I recently bought a Playbook.   Software developers have been slow to develop for the Playbook.  As a result of this slow development I am not able to watch Netflix, listen to Audible or listen to music downloaded from iTunes.   I don’t blame RIM for this problem.  This isn’t a media player problem.  The Playbook comes with media players.  The problem is with the DRM.   There are Open Standards format for the media I want to consume it’s just that digital rights management prevents me from using the Open Standards.  Music and audiobooks can be played as MP3, movies can be played as MP4 or a streaming format.

Let’s get something clear, if I wanted to steal movies, music or books I’d already be doing so but I’m not, not yet anyway.  When will content creators wake up to the reality tbat DRM causes more revenue leakage than it prevents by forcing consumers to break the DRM in order to consume the media they have paid for?

From where I stand DRM sucks!

DRM Sucks

I don’t care if it’s music or software or videos, locking access to the product only hurts the customer.  People that are going to steal your intellectual property are going to find a way to steal it regardless of how you try and protect it.

I was having some hardware problems the other day and after a while of fighting with the problem I decided it would be easier to bring my laptop back to a factory install and go from there.  I was only half right.  The hardware problem went away but I introduced a number of problems all in someway related to some kind of digital rights management.
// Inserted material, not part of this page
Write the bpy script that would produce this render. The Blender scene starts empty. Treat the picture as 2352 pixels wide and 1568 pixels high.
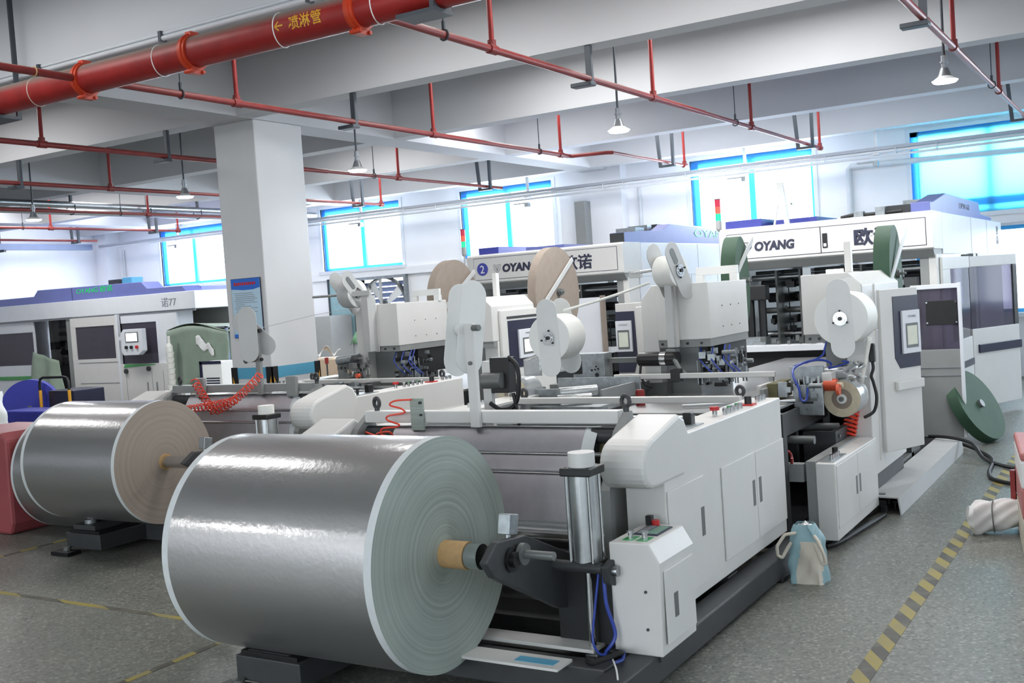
# Factory hall with foil paper-bag machines.  Units: metres, z up, floor at z = 0.
import bpy, bmesh, math, random
from math import pi, sin, cos, radians, sqrt, atan2
from mathutils import Vector, Matrix

random.seed(7)
S = bpy.context.scene
COL = S.collection
S.unit_settings.system = 'METRIC'

# ------------------------------------------------------------------ camera
def make_camera():
    yaw, pitch, roll = radians(31.4454), radians(-2.4708), radians(-3.8876)
    f = Vector((-sin(yaw) * cos(pitch), cos(yaw) * cos(pitch), sin(pitch)))
    r = Vector((cos(yaw), sin(yaw), 0))
    u = r.cross(f)
    r2 = r * cos(roll) + u * sin(roll)
    u2 = -r * sin(roll) + u * cos(roll)
    cd = bpy.data.cameras.new('camera')
    cam = bpy.data.objects.new('camera', cd)
    COL.objects.link(cam)
    m = Matrix.Identity(4)
    for i in range(3):
        m[i][0], m[i][1], m[i][2] = r2[i], u2[i], -f[i]
    m[0][3], m[1][3], m[2][3] = 0.0, 0.0, 1.8
    cam.matrix_world = m
    cd.sensor_width = 36
    cd.lens = 37.65
    cd.clip_start = 0.05
    cd.clip_end = 200
    cd.dof.use_dof = True
    cd.dof.focus_distance = 8.6
    cd.dof.aperture_fstop = 9.0
    S.camera = cam
make_camera()

# ------------------------------------------------------------------ world, daylight, exposure
W = bpy.data.worlds.new('sky')
S.world = W
W.use_nodes = True
bg = W.node_tree.nodes['Background']
bg.inputs['Color'].default_value = (0.95, 0.97, 1.0, 1)
bg.inputs['Strength'].default_value = 3.2

def area_light(name, loc, rot, sx, sy, power, col):
    l = bpy.data.lights.new(name, 'AREA')
    l.shape = 'RECTANGLE'
    l.size, l.size_y = sx, sy
    l.energy = power
    l.color = col
    o = bpy.data.objects.new(name, l)
    o.location = loc
    o.rotation_euler = rot
    COL.objects.link(o)
    return o
DAY = (0.97, 0.97, 1.0)
WINX = [(-21.2, -19.0), (-15.95, -13.75), (-12.2, -10.05), (-7.2, -5.0), (-3.42, -1.1), (0.4, 2.6), (4.2, 6.4)]
for a, b in WINX:                                     # daylight just outside each back window
    area_light('daylight_and_fill', ((a + b) / 2, 18.62, 3.28), (radians(-68), 0, 0), b - a, 1.3, 190, DAY)
ADDED_FRONTX = [(-8.2, -5.4), (-4.2, -1.4), (0.2, 3.0), (4.4, 7.2)]
for a, b in ADDED_FRONTX:                                   # fill light at added, unseen windows behind the camera
    area_light('daylight_and_fill', ((a + b) / 2, -6.35, 2.4), (radians(62), 0, 0), b - a, 2.6, (80 if a < 0 else 45), (1.0, 0.95, 0.91))
ADDED_RIGHTY = [(-3.5, -0.5), (2.5, 5.5), (9.0, 12.0), (13.5, 16.0)]
for a, b in ADDED_RIGHTY:  # fill light at added, unseen windows in the right wall
    area_light('daylight_and_fill', (8.35, (a + b) / 2, 2.4), (0, radians(62), 0), 2.6, b - a, 12, (1.0, 0.95, 0.92))

UNSEEN_BATTENS = [(-7.55, 4.45, 2), (-12.3, 4.9, 2), (-2.7, 4.45, 7), (-5.6, 7.35, 15), (-3.0, 7.35, 15), (-.3, 7.35, 14), (2.6, 7.35, 10),
           (-21, 15.6, 18), (-18, 15.6, 18), (-12.6, 15.6, 25), (-7.0, 15.6, 25), (-4.4, 15.6, 8), (-19.0, 13.0, 32), (-16.8, 12.6, 32), (-11, 13.1, 28), (-7.6, 13.1, 14),
           (-5.6, 10.4, 26), (-3.0, 10.4, 26), (-12.5, 7.3, 26), (-15.5, -4.5, 40), (-12.3, -4.5, 40), (-9.2, -4.5, 40), (-6.0, -4.5, 30)]
for x, y, pw in UNSEEN_BATTENS:                               # unseen strip lamps; two read off the foil, the rest added as fill
    area_light('unseen_strip_light', (x, y, 4.56), (0, 0, 0), 2.0, .8, pw, (1.0, 0.99, 0.97))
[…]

First it was my music.  My computer was no longer authorized by iTunes.  It’s the same computer as last week but because I reinstalled the OS Apple thinks I have a new computer, I wish!  So I now have three of my five available computers authorized even though there are only two computers involved.  In a house of four people, where everyone has at least one computer, five authorizations may not be enough.   It took over 6 hours to re-transfer music and audio-books that I already had on my iPod.  Apple, smarten up!  That’s not fair, it’s not Apple’s fault.  It’s the music industry that has it’s head in the sand.  By and large the music on my iPod is music I bought either on CD or from the iTunes store.  As a result I had “licensing” problem.  I can get around these problems by doing what almost everyone else does and download my music from the Internet.  Is that really what the rights owners want me to do?

Then came the software for my GPS.  The original disk I bought a few years ago has not faired well.  It is scratched to the point where my computer will not read the disk.  Sure I can download a version from the support site but it needs the original software installed before it can do an update.  I was able find a work around but that only solved part of my problem.  I still don’t have my map files installed.  I can’t get replacement media from Garmin so I guess I’ll have to go with an opensource solution for the maps.

I even had problems with my Adobe Acrobat software.  I’ve been using Acrobat 7 pro for a few years.  It works fine.  It turns out that Adobe no longer supports Acrobat 7, they are on to version 9 now.  As a result I can no longer download version 7 from the Adobe website.  Luckily I was able to find a version on my machine but it wouldn’t work on Vista.  There is apparently a known compatibility issue.  I got tired of fighting with that and upgraded to version 9.  Maybe that was part of their strategy?

I just can’t help thinking that the only people that are affected by all these hoops or the people that are trying to abide by the rules.  My experiences over the last couple of days are really making question why I should.